§ **YOUR GOAL**
Quote the material below exactly as written, from the first line to the line that holds "R = math.radians", endpoints included.

§ **Collected data**

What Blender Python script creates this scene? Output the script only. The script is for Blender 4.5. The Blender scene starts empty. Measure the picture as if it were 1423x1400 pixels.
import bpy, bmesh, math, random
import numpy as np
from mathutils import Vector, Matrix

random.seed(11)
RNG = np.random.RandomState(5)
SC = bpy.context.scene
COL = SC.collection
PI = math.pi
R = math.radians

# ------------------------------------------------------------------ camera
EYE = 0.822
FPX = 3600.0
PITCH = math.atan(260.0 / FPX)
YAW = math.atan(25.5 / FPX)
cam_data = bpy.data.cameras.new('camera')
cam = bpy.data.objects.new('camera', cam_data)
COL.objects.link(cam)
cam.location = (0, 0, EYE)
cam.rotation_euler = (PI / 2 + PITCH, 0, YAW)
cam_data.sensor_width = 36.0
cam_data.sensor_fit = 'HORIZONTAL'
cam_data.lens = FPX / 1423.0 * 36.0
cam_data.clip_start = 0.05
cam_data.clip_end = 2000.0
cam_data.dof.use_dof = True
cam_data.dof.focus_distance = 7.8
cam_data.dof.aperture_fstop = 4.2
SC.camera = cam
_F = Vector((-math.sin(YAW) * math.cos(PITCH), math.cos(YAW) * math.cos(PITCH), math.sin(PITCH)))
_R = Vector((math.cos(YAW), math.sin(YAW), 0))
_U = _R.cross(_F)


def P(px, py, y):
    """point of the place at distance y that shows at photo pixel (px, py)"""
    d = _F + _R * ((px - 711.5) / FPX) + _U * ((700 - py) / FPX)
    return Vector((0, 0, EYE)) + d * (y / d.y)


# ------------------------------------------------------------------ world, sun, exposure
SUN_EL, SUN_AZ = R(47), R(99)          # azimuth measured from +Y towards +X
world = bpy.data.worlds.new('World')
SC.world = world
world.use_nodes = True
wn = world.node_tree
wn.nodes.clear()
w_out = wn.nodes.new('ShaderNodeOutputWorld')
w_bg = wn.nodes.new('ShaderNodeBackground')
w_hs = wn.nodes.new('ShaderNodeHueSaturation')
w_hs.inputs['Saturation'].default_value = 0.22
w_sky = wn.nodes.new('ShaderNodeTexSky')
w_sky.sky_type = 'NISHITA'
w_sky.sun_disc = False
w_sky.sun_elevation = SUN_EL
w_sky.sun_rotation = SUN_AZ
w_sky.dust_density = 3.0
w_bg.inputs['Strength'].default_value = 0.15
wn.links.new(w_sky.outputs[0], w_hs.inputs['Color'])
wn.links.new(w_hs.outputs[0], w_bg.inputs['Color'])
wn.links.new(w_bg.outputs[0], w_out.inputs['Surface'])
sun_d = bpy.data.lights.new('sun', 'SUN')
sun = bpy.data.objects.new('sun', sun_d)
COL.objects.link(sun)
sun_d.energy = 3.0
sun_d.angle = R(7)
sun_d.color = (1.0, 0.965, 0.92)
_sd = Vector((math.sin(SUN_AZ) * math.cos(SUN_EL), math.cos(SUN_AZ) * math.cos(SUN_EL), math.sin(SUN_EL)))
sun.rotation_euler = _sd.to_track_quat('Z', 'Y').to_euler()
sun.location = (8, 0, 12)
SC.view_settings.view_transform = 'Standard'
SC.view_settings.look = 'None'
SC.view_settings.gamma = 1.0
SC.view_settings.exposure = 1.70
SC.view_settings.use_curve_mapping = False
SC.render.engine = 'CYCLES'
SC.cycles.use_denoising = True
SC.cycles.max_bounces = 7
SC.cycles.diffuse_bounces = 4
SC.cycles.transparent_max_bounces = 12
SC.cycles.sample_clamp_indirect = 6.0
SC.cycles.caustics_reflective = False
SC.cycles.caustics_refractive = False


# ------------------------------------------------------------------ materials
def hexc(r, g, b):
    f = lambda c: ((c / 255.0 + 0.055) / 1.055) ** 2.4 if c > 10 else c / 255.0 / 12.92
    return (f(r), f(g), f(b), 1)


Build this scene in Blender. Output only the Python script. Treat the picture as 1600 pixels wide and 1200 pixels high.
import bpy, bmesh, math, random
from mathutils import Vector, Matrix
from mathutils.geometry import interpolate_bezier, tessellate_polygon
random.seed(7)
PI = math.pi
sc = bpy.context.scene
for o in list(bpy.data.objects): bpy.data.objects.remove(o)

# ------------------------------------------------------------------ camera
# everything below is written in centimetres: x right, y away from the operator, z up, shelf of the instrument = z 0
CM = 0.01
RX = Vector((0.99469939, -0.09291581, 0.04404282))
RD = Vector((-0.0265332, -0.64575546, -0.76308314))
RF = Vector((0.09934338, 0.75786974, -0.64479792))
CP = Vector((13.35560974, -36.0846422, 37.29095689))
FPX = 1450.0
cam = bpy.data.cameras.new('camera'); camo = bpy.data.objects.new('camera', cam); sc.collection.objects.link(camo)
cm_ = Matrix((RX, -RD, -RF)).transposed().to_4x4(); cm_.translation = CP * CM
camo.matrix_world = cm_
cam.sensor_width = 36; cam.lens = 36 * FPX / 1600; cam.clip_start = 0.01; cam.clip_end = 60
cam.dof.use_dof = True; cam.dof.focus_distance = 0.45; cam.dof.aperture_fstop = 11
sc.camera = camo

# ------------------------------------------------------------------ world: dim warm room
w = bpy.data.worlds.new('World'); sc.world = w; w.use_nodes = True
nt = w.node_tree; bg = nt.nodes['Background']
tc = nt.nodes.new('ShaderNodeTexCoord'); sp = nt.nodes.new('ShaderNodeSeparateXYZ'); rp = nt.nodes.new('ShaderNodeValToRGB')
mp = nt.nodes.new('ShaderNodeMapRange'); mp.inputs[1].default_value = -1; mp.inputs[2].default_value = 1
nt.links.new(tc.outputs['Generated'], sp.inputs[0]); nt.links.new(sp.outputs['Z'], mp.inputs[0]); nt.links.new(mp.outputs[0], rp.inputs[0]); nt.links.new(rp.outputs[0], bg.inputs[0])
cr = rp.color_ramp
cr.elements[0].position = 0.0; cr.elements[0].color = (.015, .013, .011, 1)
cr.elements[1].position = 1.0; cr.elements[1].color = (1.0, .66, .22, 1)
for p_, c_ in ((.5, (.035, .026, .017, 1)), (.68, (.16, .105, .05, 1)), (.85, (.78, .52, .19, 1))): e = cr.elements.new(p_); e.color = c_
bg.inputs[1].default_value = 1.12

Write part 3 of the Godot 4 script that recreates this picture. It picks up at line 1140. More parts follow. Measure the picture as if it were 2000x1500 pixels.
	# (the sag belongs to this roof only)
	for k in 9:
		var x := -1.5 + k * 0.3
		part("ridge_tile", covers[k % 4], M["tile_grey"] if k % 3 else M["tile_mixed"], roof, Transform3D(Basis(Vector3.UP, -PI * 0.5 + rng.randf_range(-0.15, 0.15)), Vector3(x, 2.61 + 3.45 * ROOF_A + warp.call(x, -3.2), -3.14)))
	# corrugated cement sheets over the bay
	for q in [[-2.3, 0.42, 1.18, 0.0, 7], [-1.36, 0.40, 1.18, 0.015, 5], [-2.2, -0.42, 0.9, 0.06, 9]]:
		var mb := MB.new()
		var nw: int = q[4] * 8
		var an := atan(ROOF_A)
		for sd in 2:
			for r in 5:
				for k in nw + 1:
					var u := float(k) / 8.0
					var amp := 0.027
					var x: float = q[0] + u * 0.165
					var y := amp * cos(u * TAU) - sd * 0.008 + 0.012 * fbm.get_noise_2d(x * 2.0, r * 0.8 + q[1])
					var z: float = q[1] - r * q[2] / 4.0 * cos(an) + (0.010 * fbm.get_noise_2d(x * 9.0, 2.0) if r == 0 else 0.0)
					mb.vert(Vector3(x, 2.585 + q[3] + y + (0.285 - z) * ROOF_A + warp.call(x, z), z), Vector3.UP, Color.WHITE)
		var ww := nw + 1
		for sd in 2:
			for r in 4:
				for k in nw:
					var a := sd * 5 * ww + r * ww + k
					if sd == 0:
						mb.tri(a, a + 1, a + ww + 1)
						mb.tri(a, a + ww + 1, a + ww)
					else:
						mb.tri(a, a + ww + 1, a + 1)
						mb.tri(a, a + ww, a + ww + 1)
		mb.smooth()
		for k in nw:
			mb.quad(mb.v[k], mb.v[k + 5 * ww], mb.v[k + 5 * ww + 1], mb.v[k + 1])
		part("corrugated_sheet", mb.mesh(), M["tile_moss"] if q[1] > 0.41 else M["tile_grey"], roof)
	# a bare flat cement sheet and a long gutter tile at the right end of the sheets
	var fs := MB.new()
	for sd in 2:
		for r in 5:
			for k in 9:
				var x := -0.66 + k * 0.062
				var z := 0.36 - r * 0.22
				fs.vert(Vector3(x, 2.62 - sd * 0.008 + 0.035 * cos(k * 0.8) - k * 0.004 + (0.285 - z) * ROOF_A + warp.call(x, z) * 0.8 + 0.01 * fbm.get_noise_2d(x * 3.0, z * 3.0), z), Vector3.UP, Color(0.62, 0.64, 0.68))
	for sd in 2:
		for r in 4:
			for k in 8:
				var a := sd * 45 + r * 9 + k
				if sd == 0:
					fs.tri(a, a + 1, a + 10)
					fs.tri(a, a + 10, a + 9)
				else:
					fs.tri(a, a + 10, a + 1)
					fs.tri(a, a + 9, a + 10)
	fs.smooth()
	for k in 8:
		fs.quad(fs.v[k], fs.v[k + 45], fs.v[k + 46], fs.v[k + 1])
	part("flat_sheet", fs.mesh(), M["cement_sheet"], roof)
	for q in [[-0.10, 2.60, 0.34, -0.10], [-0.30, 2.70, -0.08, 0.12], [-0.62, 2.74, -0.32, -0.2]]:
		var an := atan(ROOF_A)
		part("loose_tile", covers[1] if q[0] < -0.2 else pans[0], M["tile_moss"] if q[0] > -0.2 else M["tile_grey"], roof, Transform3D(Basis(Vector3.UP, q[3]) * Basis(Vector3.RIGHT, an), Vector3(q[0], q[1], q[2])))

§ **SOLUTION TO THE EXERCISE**
What Blender Python script creates this scene? Output the script only. The script is for Blender 4.5. The Blender scene starts empty. Measure the picture as if it were 1423x1400 pixels.
import bpy, bmesh, math, random
import numpy as np
from mathutils import Vector, Matrix

random.seed(11)
RNG = np.random.RandomState(5)
SC = bpy.context.scene
COL = SC.collection
PI = math.pi
R = math.radians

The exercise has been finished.